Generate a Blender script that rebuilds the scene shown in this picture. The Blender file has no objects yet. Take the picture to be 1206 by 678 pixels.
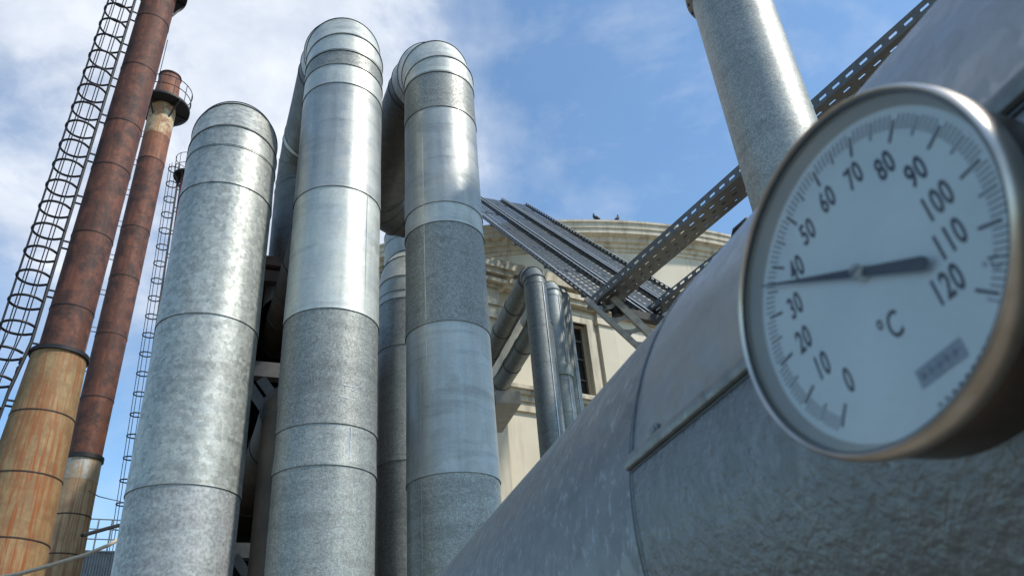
import bpy, math, random
from mathutils import Vector, Matrix
random.seed(7)
scene = bpy.context.scene
COL = scene.collection
R = math.radians
PI = math.pi

# ------------------------------------------------------------------ camera
F = 905.0
MROWS = ((0.9961485, 0.0876822, 0.0), (0.0449256, -0.5103955, -0.8587655), (-0.0752984, 0.8554580, -0.5123689))
EYE = Vector((0, 0, 1.7))
cam_data = bpy.data.cameras.new("camera")
cam = bpy.data.objects.new("camera", cam_data)
COL.objects.link(cam)
cam_data.sensor_width = 36
cam_data.lens = 36 * F / 1206
cam_data.clip_start = 0.02
cam_data.clip_end = 5000
cam_data.dof.use_dof = True
cam_data.dof.focus_distance = 6.0
cam_data.dof.aperture_fstop = 12.5
m = Matrix(MROWS).to_4x4()
m.translation = EYE
cam.matrix_world = m
scene.camera = cam


def ray(px, py):
    c = (px - 603.0, 339.0 - py, -F)
    v = Vector([sum(MROWS[i][k] * c[k] for k in range(3)) for i in range(3)])
    return v.normalized()


def P(px, py, D):
    """point seen at photo position (px, py) at horizontal distance D"""
    q = ray(px, py)
    return EYE + q * (D / math.hypot(q.x, q.y))


def azv(deg):
    return Vector((math.sin(R(deg)), math.cos(R(deg)), 0))


def on_plane(px, py, o, n):
    q = ray(px, py)
    return EYE + q * ((o - EYE).dot(n) / q.dot(n))


UP = Vector((0, 0, 1))

# ------------------------------------------------------------------ objects
def tag(o, label=None, cat=None, group=None, kind=None):
    if label: o["label"] = label
    if cat: o["category"] = cat
    if group: o["group"] = group
    if kind: o["kind"] = kind
    return o


def thing(name, label, cat, loc=(0, 0, 0), group=None):
    o = bpy.data.objects.new(name, None)
    o.empty_display_size = 0.2
    COL.objects.link(o)
    o.location = loc
    o["_o"] = list(loc)
    return tag(o, label, cat, group)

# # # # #

BRIEF: Please take the lines from the beginning of the data above through the line holding "PI = math.pi" and transcribe them exactly, without any pictures.

COMPLETE OUTPUT:
Generate a Blender script that rebuilds the scene shown in this picture. The Blender file has no objects yet. Take the picture to be 1206 by 678 pixels.
import bpy, math, random
from mathutils import Vector, Matrix
random.seed(7)
scene = bpy.context.scene
COL = scene.collection
R = math.radians
PI = math.pi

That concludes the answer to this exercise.